温かいホスピタリティを示してくれた人にはもちろん、 どんなに「塩対応」でも、ちょっと不愉快な思いをしても、 軽く会釈をして「ありがとうございました~」と言うのが ちょっと楽しい。

サービスの上では僕たちは基本的に 「店員」と「カスタマー」の関係でしかない。

しかし、そこに求められてもいない笑顔と 「ありがとう」の言葉をこちらから投げかけることで、 人間と人間のやりとりであるということを チラリと勝手に出すのが、楽しい。

勝手に「売り切り(一切見返りを求めない)」の 良いことをした気分になって、楽しい。

これは、僕がかつて接客業をしていたときに 「店員」と「カスタマー」という関係をちょっと越えて、 心から「ありがとうね~」と言ってくれた時に 何とも言えない嬉しさと安心感を覚えたことに始まる。

友人に聞いた話だったか、 ウェブで見つけた話だったかは忘れてしまったが、 こんなエピソードがある。

コンビニの店員をしているとき・・・

ダボッとした作業着に頭にタオルを巻いた現場作業のアニキは 実は全然恐くない。

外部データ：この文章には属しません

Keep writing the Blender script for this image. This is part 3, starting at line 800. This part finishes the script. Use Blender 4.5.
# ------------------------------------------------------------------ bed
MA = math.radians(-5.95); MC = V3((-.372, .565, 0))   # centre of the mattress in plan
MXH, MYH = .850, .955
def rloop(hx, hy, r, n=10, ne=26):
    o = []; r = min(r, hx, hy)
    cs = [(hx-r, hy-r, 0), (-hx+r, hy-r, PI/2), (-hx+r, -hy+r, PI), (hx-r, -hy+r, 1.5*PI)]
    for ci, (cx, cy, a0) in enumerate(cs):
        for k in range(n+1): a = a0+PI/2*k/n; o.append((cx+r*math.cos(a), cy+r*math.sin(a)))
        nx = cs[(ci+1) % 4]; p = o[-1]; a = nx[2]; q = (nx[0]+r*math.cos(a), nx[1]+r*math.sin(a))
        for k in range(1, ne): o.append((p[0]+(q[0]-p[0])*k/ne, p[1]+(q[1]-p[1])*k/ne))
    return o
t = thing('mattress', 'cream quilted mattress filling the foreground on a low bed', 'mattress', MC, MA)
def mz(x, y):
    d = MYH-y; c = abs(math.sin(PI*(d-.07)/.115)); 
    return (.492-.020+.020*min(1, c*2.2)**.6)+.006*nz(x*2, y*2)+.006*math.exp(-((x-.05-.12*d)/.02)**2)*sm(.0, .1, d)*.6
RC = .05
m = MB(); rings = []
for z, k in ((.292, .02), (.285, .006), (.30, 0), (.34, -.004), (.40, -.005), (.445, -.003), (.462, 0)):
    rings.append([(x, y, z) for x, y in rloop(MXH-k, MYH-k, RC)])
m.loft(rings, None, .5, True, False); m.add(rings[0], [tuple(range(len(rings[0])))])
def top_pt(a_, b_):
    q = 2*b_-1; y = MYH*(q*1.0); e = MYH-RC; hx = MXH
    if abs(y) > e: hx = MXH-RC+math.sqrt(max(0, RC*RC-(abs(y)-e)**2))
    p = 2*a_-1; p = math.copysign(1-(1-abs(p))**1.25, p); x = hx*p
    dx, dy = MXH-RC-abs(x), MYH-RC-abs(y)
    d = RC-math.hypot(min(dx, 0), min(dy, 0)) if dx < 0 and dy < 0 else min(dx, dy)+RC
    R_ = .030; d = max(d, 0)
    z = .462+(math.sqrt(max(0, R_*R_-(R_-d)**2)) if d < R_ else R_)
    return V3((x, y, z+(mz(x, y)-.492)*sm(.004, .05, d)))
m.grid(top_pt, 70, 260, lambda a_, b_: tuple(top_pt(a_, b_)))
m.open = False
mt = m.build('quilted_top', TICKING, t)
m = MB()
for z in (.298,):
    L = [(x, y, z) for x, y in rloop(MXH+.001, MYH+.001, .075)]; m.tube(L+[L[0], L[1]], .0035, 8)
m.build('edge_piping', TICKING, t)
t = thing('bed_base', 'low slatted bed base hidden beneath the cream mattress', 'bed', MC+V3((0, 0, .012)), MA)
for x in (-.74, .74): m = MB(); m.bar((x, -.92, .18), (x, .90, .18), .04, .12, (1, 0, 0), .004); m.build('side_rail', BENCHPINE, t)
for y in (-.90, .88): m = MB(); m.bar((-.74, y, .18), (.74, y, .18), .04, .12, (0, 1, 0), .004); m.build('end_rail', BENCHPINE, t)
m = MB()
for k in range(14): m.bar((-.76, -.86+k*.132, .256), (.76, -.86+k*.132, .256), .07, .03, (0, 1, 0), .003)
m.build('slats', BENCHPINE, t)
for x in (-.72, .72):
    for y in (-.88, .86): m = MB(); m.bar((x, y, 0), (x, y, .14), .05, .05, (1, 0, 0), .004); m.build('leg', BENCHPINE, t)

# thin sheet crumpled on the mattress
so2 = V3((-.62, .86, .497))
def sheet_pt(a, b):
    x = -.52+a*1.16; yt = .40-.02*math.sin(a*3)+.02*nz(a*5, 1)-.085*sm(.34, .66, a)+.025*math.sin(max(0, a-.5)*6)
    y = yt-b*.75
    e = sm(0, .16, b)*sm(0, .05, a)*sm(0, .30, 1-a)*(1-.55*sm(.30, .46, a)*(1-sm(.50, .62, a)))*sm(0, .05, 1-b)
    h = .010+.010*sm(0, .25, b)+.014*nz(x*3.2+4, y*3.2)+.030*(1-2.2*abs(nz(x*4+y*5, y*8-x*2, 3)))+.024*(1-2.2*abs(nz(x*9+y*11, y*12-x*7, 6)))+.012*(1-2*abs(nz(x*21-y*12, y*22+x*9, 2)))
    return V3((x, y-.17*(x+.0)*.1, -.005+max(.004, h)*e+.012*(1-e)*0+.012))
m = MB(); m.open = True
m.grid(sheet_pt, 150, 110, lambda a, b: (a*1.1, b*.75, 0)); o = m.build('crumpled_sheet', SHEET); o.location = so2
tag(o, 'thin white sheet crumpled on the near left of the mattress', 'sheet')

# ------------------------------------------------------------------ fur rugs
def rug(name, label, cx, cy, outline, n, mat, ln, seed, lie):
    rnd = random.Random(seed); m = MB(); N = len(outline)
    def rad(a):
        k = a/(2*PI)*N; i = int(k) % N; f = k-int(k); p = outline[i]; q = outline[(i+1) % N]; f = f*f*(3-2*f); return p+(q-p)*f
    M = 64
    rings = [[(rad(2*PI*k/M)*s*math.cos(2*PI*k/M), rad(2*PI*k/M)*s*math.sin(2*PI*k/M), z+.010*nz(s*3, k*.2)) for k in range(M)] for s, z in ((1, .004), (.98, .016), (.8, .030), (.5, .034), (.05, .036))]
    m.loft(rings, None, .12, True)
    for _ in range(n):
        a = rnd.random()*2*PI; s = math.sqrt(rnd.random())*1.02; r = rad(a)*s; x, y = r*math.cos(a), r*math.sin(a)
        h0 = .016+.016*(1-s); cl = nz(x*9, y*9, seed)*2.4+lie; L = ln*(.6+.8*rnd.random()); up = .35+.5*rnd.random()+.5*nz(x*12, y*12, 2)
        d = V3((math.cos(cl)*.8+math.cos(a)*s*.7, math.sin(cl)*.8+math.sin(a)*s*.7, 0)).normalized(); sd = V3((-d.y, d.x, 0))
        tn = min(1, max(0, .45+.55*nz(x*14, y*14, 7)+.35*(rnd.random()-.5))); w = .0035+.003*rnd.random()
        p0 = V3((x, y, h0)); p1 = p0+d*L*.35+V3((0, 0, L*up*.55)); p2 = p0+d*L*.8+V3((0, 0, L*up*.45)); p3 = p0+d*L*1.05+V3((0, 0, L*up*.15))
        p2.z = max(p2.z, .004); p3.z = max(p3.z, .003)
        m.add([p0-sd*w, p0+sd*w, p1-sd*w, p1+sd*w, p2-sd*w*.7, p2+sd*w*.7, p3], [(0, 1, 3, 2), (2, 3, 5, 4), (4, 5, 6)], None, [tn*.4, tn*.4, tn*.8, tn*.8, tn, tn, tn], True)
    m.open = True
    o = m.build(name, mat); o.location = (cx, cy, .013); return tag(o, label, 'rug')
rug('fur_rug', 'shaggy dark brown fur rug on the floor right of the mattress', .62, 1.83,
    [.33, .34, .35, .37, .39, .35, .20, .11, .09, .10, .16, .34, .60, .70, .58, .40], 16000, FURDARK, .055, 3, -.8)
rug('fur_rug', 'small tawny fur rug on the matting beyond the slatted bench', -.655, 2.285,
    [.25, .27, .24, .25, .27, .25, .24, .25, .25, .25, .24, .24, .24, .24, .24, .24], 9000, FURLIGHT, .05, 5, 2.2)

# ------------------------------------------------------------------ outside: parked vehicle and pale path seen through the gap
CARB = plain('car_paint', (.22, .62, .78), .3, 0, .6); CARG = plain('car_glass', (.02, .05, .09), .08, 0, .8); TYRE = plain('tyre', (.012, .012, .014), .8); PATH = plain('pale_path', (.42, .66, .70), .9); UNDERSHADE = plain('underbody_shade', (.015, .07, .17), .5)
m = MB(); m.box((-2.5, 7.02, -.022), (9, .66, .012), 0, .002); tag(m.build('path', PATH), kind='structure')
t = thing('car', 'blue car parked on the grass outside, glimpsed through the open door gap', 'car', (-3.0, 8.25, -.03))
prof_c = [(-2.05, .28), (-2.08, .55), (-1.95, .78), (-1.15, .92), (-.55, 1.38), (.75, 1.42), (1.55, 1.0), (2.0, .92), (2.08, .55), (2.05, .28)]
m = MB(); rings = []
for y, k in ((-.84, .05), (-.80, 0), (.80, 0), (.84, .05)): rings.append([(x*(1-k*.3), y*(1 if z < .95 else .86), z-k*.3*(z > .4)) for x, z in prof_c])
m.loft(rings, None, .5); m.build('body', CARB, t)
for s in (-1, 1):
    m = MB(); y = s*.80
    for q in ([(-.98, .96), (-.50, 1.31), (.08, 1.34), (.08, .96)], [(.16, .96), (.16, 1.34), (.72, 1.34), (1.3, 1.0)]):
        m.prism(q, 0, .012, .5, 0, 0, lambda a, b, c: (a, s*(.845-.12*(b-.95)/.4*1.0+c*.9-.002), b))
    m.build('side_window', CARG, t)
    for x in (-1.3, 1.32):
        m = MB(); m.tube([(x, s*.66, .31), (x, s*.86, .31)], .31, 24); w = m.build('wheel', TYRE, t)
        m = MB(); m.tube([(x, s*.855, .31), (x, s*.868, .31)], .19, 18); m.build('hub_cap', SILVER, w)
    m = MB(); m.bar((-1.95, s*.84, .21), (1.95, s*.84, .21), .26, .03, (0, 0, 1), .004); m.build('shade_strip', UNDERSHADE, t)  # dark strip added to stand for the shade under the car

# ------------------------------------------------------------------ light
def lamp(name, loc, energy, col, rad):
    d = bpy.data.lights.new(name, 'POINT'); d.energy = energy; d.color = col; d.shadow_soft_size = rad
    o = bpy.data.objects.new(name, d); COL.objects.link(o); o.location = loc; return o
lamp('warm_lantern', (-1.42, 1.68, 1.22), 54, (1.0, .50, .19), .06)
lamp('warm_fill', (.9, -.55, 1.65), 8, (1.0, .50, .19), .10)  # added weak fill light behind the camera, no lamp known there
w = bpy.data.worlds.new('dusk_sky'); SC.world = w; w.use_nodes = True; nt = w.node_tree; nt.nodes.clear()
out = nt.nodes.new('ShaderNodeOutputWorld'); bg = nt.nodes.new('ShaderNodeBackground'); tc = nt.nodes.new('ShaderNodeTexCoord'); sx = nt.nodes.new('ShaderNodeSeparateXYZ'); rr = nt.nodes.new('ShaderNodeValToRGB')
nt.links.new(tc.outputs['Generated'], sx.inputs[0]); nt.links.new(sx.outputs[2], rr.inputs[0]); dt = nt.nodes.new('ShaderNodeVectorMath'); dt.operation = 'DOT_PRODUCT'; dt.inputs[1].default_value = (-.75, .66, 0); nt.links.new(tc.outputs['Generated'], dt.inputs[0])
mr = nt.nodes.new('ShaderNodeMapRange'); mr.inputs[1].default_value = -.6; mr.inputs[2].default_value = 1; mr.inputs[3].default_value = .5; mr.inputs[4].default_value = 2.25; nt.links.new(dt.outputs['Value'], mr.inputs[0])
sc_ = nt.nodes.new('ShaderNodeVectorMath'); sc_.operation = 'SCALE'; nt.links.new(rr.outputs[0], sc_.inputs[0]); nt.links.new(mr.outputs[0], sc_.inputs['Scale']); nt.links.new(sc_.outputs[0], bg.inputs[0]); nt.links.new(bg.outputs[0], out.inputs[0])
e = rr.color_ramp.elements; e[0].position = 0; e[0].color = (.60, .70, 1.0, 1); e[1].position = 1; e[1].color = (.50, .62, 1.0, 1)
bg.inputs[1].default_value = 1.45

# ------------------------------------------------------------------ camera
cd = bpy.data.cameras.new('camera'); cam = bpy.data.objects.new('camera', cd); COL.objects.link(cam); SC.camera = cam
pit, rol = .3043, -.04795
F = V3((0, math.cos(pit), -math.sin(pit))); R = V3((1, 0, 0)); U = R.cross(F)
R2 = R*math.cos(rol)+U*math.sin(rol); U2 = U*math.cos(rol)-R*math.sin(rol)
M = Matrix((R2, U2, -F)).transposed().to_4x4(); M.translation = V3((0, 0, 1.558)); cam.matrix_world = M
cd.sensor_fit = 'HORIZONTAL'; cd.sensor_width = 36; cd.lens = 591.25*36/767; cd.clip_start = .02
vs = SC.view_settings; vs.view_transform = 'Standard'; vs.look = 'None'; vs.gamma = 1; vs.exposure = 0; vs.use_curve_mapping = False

よく気さくに話しかけてくれるし、 何となく顔なじみになれば

『いつものやつ(タバコ)ですね』 『おう、ありがとね~』

なんて会話も成り立つ。

一番怖いのは、仕事帰りに イラついているスーツ姿のサラリーマンだ。 店員がそこにいて、あれこれやってくれることが (悪い意味で)当たり前だと思っていて、 そのくせ「客は神」と言わんばかりに態度が悪い。

サービスを「売る側」と「買う側」という関係はあれど、 そこに人情みたいなのがチラッと見えると安心できるもの。

接客業にある、ある種の「緊張感」みたいなものを フッとほぐすことができたなら、 それを相手が望んでいようがいまいが、 僕はお年寄りに席を譲ったような感覚を得て ひとりでホクホクとしてお店を後にするのである。

ちなみに、 僕がサービスマン(?)に明らかに不快な態度を示すのは、 再三「テレビは置いてない」と言ったにも関わらず、 手に変な端末を持って夜遅くにNHKの受信料を 徴収しにやってくる業者に対してだけ。